Shannon Te Ao
Towards doing more
08 Mar — 13 Apr 2014
Combining informed research with direct responses to a location, Shannon Te Ao’s performative installation and video works retrace the complex histories and relationships associated to a specific place or situation.
The accumulative accounts of the events begin to describe a small number of conflated narratives. Based around basic physical tasks and embedded within an event of discursive ambiguity, mechanical and material events are woven into temporary moments of social ambivalence. An argument wrapped around a job – within space that is not necessarily communal but engaged with by audience members that formalise some kind of sparseness rather than connectivity.
Materials elements brought to The Physics Room will be used to initiate a new performance work that offers a further response, a rejoinder to Te Ao’s previous exchanges within the gallery context, reflecting on the social and linguistic models common to this space.

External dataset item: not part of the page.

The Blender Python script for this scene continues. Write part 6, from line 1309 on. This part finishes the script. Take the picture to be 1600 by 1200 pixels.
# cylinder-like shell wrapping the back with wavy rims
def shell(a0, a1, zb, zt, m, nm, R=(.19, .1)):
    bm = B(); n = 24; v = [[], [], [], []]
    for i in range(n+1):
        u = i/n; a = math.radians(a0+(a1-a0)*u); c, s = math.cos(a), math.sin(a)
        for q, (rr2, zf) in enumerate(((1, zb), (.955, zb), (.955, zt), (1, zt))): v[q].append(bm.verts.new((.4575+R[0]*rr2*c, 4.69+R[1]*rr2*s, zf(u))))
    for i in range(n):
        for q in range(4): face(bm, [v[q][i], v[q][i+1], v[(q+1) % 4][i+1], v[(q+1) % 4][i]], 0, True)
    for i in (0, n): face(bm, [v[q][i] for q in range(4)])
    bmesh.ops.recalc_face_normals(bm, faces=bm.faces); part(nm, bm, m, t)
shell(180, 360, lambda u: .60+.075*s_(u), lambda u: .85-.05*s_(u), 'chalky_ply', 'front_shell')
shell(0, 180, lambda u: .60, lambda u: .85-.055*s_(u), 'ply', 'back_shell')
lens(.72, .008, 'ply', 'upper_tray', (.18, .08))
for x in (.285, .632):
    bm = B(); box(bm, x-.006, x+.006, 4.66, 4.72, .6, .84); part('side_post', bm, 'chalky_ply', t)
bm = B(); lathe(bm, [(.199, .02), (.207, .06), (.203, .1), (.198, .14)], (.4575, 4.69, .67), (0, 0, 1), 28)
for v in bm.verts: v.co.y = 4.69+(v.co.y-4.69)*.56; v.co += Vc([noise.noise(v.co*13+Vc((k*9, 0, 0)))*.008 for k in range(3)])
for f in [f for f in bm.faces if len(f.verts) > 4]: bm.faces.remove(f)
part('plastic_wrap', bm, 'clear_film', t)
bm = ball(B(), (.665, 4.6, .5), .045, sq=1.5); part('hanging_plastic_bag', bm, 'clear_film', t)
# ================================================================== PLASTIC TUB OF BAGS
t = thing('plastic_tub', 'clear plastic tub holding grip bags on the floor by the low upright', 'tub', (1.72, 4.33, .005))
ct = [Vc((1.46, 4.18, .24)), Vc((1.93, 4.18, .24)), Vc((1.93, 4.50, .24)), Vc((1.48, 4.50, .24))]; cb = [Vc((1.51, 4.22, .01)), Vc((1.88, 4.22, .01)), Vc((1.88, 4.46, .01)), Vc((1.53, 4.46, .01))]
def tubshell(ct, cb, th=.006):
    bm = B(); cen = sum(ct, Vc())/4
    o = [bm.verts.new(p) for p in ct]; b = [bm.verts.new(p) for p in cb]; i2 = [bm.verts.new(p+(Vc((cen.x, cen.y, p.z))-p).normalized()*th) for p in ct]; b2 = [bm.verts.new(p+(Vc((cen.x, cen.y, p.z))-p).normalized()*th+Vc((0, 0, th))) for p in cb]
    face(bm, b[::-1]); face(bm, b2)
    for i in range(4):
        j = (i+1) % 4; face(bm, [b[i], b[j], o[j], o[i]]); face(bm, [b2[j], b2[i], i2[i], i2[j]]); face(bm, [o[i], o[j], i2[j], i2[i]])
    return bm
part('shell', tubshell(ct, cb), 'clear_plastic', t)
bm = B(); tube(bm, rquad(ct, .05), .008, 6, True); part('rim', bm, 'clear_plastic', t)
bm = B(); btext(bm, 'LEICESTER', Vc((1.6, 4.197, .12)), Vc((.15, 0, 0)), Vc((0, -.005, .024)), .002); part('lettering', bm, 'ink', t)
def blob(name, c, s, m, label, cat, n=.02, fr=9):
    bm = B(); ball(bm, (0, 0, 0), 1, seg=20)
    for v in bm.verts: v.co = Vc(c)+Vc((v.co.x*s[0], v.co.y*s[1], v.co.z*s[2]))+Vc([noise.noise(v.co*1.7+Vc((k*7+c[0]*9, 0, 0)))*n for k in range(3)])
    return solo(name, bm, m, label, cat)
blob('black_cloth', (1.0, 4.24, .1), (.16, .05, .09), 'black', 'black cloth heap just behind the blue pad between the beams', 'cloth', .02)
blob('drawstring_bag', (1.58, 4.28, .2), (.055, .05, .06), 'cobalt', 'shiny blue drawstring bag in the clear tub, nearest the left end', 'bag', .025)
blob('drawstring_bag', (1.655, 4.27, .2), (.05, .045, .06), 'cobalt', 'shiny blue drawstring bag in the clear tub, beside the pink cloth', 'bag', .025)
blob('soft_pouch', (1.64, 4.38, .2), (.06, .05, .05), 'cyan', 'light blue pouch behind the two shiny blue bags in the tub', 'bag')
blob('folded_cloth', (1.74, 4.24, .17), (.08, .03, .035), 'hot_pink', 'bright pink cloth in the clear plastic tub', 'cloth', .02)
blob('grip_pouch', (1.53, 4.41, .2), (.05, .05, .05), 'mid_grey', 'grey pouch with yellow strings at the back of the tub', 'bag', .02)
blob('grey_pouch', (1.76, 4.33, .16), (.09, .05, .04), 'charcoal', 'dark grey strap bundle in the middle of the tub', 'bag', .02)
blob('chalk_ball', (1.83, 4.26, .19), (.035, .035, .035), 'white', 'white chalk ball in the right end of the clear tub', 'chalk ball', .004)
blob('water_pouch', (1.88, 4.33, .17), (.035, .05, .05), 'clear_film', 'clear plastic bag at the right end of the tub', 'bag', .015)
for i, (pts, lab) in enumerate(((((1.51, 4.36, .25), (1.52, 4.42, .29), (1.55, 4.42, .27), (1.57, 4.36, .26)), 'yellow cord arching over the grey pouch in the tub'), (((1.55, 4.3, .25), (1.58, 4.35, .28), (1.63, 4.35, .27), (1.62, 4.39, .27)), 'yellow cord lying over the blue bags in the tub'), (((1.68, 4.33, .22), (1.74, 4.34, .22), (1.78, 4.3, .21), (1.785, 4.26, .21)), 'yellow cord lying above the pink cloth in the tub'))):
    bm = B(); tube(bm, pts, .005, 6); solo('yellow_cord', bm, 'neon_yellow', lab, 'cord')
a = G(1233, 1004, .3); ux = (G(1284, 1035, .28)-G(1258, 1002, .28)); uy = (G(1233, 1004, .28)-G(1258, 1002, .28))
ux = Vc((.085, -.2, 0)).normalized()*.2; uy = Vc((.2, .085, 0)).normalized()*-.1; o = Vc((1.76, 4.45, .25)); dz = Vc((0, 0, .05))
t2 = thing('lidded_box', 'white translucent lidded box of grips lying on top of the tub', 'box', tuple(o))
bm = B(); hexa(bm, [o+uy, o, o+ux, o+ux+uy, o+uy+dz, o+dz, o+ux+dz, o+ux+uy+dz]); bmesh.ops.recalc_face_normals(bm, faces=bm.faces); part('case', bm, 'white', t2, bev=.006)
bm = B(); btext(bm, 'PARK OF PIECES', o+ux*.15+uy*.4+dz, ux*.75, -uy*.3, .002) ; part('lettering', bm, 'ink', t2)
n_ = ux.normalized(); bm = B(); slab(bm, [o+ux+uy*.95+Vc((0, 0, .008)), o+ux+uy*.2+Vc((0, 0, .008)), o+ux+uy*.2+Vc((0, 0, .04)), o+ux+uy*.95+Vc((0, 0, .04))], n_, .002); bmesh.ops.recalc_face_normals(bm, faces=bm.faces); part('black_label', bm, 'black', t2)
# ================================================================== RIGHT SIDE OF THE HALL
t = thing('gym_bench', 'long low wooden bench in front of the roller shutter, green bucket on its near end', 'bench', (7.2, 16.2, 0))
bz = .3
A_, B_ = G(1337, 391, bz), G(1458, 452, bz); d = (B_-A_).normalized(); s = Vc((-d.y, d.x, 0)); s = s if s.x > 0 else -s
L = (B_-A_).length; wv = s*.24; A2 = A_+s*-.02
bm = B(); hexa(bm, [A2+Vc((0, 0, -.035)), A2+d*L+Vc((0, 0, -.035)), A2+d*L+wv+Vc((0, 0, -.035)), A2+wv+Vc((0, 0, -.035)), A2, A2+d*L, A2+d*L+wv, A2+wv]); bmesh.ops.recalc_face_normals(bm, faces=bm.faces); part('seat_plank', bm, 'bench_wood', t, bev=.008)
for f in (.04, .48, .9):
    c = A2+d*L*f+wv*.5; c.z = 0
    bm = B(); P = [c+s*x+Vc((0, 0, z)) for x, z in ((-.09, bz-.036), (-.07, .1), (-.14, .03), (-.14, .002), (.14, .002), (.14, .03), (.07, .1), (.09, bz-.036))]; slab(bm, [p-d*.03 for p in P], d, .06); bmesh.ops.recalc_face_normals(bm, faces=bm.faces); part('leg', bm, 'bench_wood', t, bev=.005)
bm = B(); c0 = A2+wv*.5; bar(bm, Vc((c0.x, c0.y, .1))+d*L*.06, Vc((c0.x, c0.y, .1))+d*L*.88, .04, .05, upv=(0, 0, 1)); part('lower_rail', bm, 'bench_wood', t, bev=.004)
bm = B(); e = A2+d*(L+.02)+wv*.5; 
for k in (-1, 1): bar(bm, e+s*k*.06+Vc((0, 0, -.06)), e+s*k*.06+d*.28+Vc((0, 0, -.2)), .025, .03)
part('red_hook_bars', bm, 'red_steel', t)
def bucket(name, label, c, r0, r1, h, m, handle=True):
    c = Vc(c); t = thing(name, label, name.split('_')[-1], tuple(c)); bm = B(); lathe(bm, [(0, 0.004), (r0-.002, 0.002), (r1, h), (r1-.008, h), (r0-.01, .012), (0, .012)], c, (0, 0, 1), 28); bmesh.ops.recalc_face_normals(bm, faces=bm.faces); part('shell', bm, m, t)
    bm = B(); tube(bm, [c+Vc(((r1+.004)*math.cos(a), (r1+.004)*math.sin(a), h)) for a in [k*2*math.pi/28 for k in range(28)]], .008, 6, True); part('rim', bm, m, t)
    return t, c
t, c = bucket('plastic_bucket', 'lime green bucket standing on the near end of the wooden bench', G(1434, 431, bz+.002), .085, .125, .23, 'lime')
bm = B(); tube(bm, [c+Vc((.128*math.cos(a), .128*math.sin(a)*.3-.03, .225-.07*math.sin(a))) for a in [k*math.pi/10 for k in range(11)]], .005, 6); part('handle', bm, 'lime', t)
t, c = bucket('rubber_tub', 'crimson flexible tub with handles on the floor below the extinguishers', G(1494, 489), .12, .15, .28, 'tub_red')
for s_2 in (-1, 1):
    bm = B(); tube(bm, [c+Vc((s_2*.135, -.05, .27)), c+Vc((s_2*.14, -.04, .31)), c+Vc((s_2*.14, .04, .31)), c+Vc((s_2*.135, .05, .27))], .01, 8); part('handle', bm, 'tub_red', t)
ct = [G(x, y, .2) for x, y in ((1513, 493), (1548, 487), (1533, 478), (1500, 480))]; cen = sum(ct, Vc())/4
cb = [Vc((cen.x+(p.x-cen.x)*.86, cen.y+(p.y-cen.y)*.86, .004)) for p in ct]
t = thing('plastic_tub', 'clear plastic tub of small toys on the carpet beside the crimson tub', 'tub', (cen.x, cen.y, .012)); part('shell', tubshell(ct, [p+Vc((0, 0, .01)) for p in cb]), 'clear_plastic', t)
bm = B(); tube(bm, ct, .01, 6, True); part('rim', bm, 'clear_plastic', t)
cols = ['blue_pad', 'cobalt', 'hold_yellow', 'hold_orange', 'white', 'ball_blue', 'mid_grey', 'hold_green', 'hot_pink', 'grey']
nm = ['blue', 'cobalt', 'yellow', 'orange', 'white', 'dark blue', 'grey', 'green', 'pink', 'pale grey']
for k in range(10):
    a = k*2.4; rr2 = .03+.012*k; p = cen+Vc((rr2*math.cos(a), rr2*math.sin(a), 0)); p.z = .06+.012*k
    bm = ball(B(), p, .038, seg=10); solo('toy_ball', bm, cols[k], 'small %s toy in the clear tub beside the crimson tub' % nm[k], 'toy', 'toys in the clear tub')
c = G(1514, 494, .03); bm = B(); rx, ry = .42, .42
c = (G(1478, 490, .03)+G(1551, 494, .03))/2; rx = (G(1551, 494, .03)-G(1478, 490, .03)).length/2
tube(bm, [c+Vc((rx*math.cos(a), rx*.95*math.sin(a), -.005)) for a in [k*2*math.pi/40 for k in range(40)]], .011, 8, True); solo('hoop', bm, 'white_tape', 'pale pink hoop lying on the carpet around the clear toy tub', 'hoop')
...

Towards doing more will also feature a series of video works to be shown sequentially over the duration of the exhibition: Untitled (After Rakaihautu) (8 - 23 March), Untitled (McCahon House studies) (25 March – 6 April) and Untitled (Andersons Bay) (8 – 13 April). This trilogy of works share a specific approach to working within a site, though each are grounded in a precise location and its history.
A new publication will accompany the exhibition, featuring documentation alongside writing from Christina Barton, Caterina Riva and Anna-Marie White, designed by Bepen Bhana.
Shannon Te Ao is an artist, writer and curator whose current research interests include performance and video art practices. The majority of Te Ao's recent artistic output has seen him investigating and responding to material drawn from Māori paradigms, testing the implications of alternative creative, social and linguistic models in relation to contemporary video art and other performative practices. He teaches at Massey University College of Creative Arts.